_Job_
Copy exactly the lines from the beginning of the data down to and including the line holding "var plain_font: SystemFont", without any pictures.
BEGIN Data block
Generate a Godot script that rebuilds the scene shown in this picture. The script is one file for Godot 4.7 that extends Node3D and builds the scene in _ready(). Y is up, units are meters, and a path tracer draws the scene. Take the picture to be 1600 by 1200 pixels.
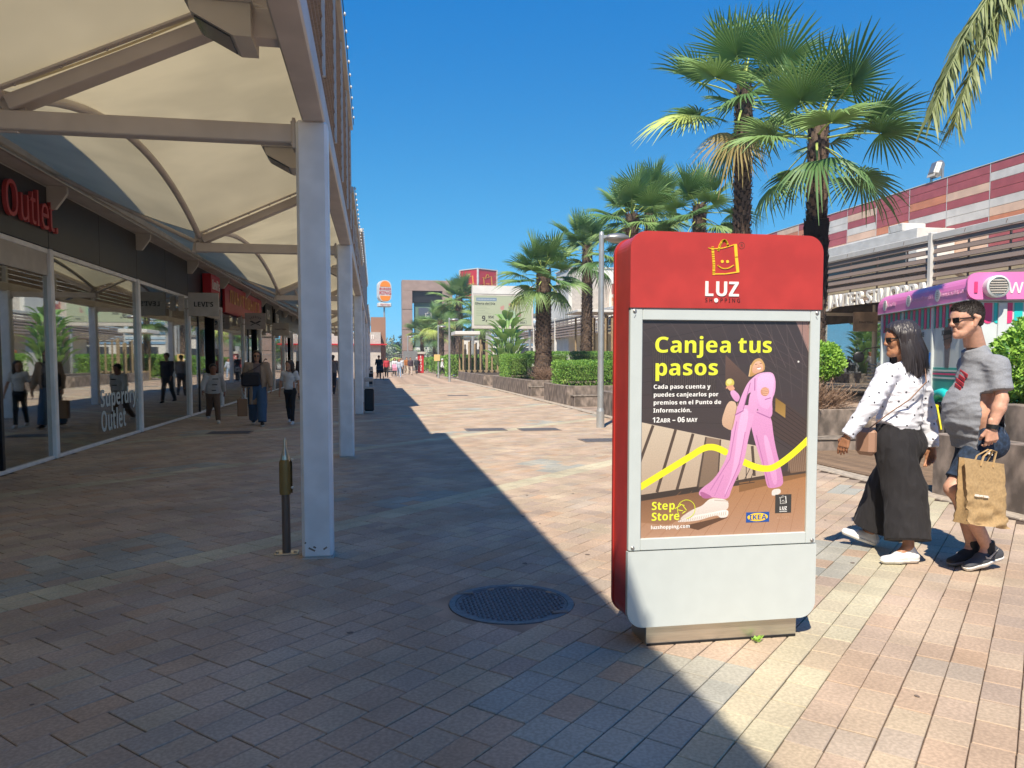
extends Node3D
# An outdoor shopping mall: a paved walk, a shaded shop arcade on the left, planters, palms and a louvred arcade on the right.

var rng := RandomNumberGenerator.new()
var taken := {}
var mats := {}
var tex := {}
var bold: SystemFont
var plain_font: SystemFont


class MB:  # collects triangles, flat or smooth, and commits them as one mesh
	var v := PackedVector3Array()
	var n := PackedVector3Array()
	var uv := PackedVector2Array()

	func tri(a: Vector3, b: Vector3, c: Vector3) -> void:  # counter-clockwise seen from outside
		var k := (b - a).cross(c - a).normalized()
		v.append_array([a, c, b])
		n.append_array([k, k, k])
		uv.append_array([Vector2.ZERO, Vector2.ZERO, Vector2.ZERO])

	func quad(a: Vector3, b: Vector3, c: Vector3, d: Vector3) -> void:
		tri(a, b, c)
		tri(a, c, d)

	func tri_n(a: Vector3, b: Vector3, c: Vector3, na: Vector3, nb: Vector3, nc: Vector3) -> void:
		v.append_array([a, c, b])
		n.append_array([na, nc, nb])
		uv.append_array([Vector2.ZERO, Vector2.ZERO, Vector2.ZERO])

	func quad_n(a: Vector3, b: Vector3, c: Vector3, d: Vector3, na: Vector3, nb: Vector3, nc: Vector3, nd: Vector3) -> void:
		tri_n(a, b, c, na, nb, nc)
		tri_n(a, c, d, na, nc, nd)

	func uvquad(a: Vector3, b: Vector3, c: Vector3, d: Vector3) -> void:  # a lower left, then counter-clockwise
		var k := (b - a).cross(c - a).normalized()
		v.append_array([a, c, b, a, d, c])
		n.append_array([k, k, k, k, k, k])
		uv.append_array([Vector2(0, 1), Vector2(1, 0), Vector2(1, 1), Vector2(0, 1), Vector2(0, 0), Vector2(1, 0)])

	func box(c: Vector3, s: Vector3, bev := 0.0, b := Basis.IDENTITY) -> void:
		var e := s * 0.5
		var q := minf(bev, minf(e.x, minf(e.y, e.z)) * 0.9)
		for ax in 3:
			for sg in [-1.0, 1.0]:
				var u := (ax + 1) % 3
				var w := (ax + 2) % 3
				var ps := []
				for k in [[-1, -1], [1, -1], [1, 1], [-1, 1]]:
					var p := Vector3.ZERO
					p[ax] = sg * e[ax]
					p[u] = k[0] * (e[u] - q)
					p[w] = k[1] * (e[w] - q)
					ps.append(c + b * p)
				if sg < 0:
					ps.reverse()
				quad(ps[0], ps[1], ps[2], ps[3])
		if q <= 0.0:
			return
		for ax in 3:  # the chamfers along each axis, then the corners
			var u := (ax + 1) % 3
			var w := (ax + 2) % 3
			for su in [-1.0, 1.0]:
				for sw in [-1.0, 1.0]:
					var ps := []
					for k in [[0, -1], [0, 1], [1, 1], [1, -1]]:
						var p := Vector3.ZERO
						p[ax] = k[1] * (e[ax] - q)
						p[u] = su * (e[u] - (0.0 if k[0] == 0 else q))
						p[w] = sw * (e[w] - (q if k[0] == 0 else 0.0))
						ps.append(c + b * p)
					if su * sw > 0:
						ps.reverse()
					quad(ps[0], ps[1], ps[2], ps[3])
		for sx in [-1.0, 1.0]:
			for sy in [-1.0, 1.0]:
				for sz in [-1.0, 1.0]:
					var p1 := c + b * Vector3(sx * e.x, sy * (e.y - q), sz * (e.z - q))
					var p2 := c + b * Vector3(sx * (e.x - q), sy * e.y, sz * (e.z - q))
					var p3 := c + b * Vector3(sx * (e.x - q), sy * (e.y - q), sz * e.z)
					if sx * sy * sz > 0:
						tri(p1, p2, p3)
					else:
						tri(p1, p3, p2)

	func span(x0: float, y0: float, z0: float, x1: float, y1: float, z1: float, bev := 0.0) -> void:
		box(Vector3(x0 + x1, y0 + y1, z0 + z1) * 0.5, Vector3(absf(x1 - x0), absf(y1 - y0), absf(z1 - z0)), bev)

	func bar(a: Vector3, b: Vector3, w: float, t: float, bev := 0.0, up := Vector3.UP) -> void:  # w across, t along up
		var z := (b - a).normalized()
		var x := up.cross(z)
		x = (Vector3.RIGHT if x.length() < 0.01 else x).normalized()
		box((a + b) * 0.5, Vector3(w, t, (b - a).length()), bev, Basis(x, z.cross(x), z))

	func tube(ps: Array, rs: Array, seg := 10, caps := true, flat := 1.0, fdir := Vector3.UP) -> void:  # smooth tube through points
		var rings := []
		var norms := []
		var side := Vector3.ZERO
		for i in ps.size():
			var t: Vector3 = ((ps[mini(i + 1, ps.size() - 1)] as Vector3) - (ps[maxi(i - 1, 0)] as Vector3)).normalized()
			if side == Vector3.ZERO:
				side = t.cross(fdir if absf(t.dot(fdir)) < 0.95 else Vector3.RIGHT).normalized()
			side = (side - t * side.dot(t)).normalized()
			var o := t.cross(side)
			var ring := []
			var nn := []
			for k in seg:
				var a := TAU * k / seg
				ring.append(ps[i] + (side * cos(a) + o * sin(a) * flat) * rs[i])
				nn.append((side * cos(a) * flat + o * sin(a)).normalized())
			rings.append(ring)
			norms.append(nn)
		for i in ps.size() - 1:
			for k in seg:
				var m := (k + 1) % seg
				quad_n(rings[i][k], rings[i][m], rings[i + 1][m], rings[i + 1][k], norms[i][k], norms[i][m], norms[i + 1][m], norms[i + 1][k])
		if caps:
			for k in range(1, seg - 1):
				tri(rings[0][0], rings[0][k + 1], rings[0][k])
				var l: Array = rings[-1]
				tri(l[0], l[k], l[k + 1])

	func lathe(pts: Array, c: Vector3, seg := 20, smooth := true, b := Basis.IDENTITY) -> void:  # pts: Vector2(radius, height), going up
		for i in pts.size() - 1:
			var p: Vector2 = pts[i]
			var q: Vector2 = pts[i + 1]
			var d := (q - p).normalized()
			for k in seg:
				var a0 := TAU * k / seg
				var a1 := TAU * (k + 1) / seg
				var f := func(r: Vector2, a: float) -> Vector3: return c + b * Vector3(r.x * cos(a), r.y, -r.x * sin(a))
				var g := func(a: float) -> Vector3: return b * Vector3(d.y * cos(a), -d.x, -d.y * sin(a))
				if smooth:
					quad_n(f.call(p, a0), f.call(p, a1), f.call(q, a1), f.call(q, a0), g.call(a0), g.call(a1), g.call(a1), g.call(a0))
				else:
					quad(f.call(p, a0), f.call(p, a1), f.call(q, a1), f.call(q, a0))

	func prism(poly: PackedVector2Array, d: float, at := Vector3.ZERO, b := Basis.IDENTITY) -> void:  # poly in x, y; from z 0 to d
		var pl := poly.duplicate()
		if Geometry2D.is_polygon_clockwise(pl):  # Godot's y points down there
			pl.reverse()
		var area := 0.0
		for i in pl.size():
			area += pl[i].cross(pl[(i + 1) % pl.size()])
		if area < 0:
			pl.reverse()
		var ix := Geometry2D.triangulate_polygon(pl)
		var f := func(p: Vector2, z: float) -> Vector3: return at + b * Vector3(p.x, p.y, z)
		for i in range(0, ix.size(), 3):
			var p := pl[ix[i]]
			var q := pl[ix[i + 1]]
			var r := pl[ix[i + 2]]
			if (q - p).cross(r - p) < 0:
				var s := q
				q = r
				r = s
			tri(f.call(p, d), f.call(q, d), f.call(r, d))
			tri(f.call(p, 0.0), f.call(r, 0.0), f.call(q, 0.0))
		for i in pl.size():
			var p := pl[i]
			var q := pl[(i + 1) % pl.size()]
			quad(f.call(p, 0.0), f.call(q, 0.0), f.call(q, d), f.call(p, d))

	func sheet(g: Array, flip := false) -> void:  # g: rows of points, smooth normals
		var nr := g.size()
		var nc: int = g[0].size()
		var nn := []
		for i in nr:
			var row := []
			for k in nc:
				var du: Vector3 = g[mini(i + 1, nr - 1)][k] - g[maxi(i - 1, 0)][k]
				var dv: Vector3 = g[i][mini(k + 1, nc - 1)] - g[i][maxi(k - 1, 0)]
				row.append(du.cross(dv).normalized() * (-1.0 if flip else 1.0))
			nn.append(row)
		for i in nr - 1:
			for k in nc - 1:
				if flip:
					quad_n(g[i][k], g[i][k + 1], g[i + 1][k + 1], g[i + 1][k], nn[i][k], nn[i][k + 1], nn[i + 1][k + 1], nn[i + 1][k])
				else:
					quad_n(g[i][k], g[i + 1][k], g[i + 1][k + 1], g[i][k + 1], nn[i][k], nn[i + 1][k], nn[i + 1][k + 1], nn[i][k + 1])

	func ball(c: Vector3, r: Vector3, seg := 12, b := Basis.IDENTITY) -> void:
		var rows := []
		for i in seg / 2 + 1:
			var th := PI * i / (seg / 2)
			var row := []
			for k in seg + 1:
				var ph := TAU * k / seg
				row.append(Vector3(sin(th) * cos(ph), -cos(th), -sin(th) * sin(ph)))
			rows.append(row)
		var f := func(d: Vector3) -> Vector3: return c + b * (d * r)
		var m := func(d: Vector3) -> Vector3: return (b * (d / r)).normalized()
		for i in seg / 2:
			for k in seg:
				var a: Vector3 = rows[i][k]
				var d: Vector3 = rows[i][k + 1]
				var e: Vector3 = rows[i + 1][k + 1]
				var g: Vector3 = rows[i + 1][k]
				quad_n(f.call(a), f.call(d), f.call(e), f.call(g), m.call(a), m.call(d), m.call(e), m.call(g))

	func mesh() -> ArrayMesh:
		var m := ArrayMesh.new()
		var a := []
		a.resize(Mesh.ARRAY_MAX)
		a[Mesh.ARRAY_VERTEX] = v
		a[Mesh.ARRAY_NORMAL] = n
		a[Mesh.ARRAY_TEX_UV] = uv
		m.add_surface_from_arrays(Mesh.PRIMITIVE_TRIANGLES, a)
		return m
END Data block
_Worked answer_
Generate a Godot script that rebuilds the scene shown in this picture. The script is one file for Godot 4.7 that extends Node3D and builds the scene in _ready(). Y is up, units are meters, and a path tracer draws the scene. Take the picture to be 1600 by 1200 pixels.
extends Node3D
# An outdoor shopping mall: a paved walk, a shaded shop arcade on the left, planters, palms and a louvred arcade on the right.

var rng := RandomNumberGenerator.new()
var taken := {}
var mats := {}
var tex := {}
var bold: SystemFont
var plain_font: SystemFont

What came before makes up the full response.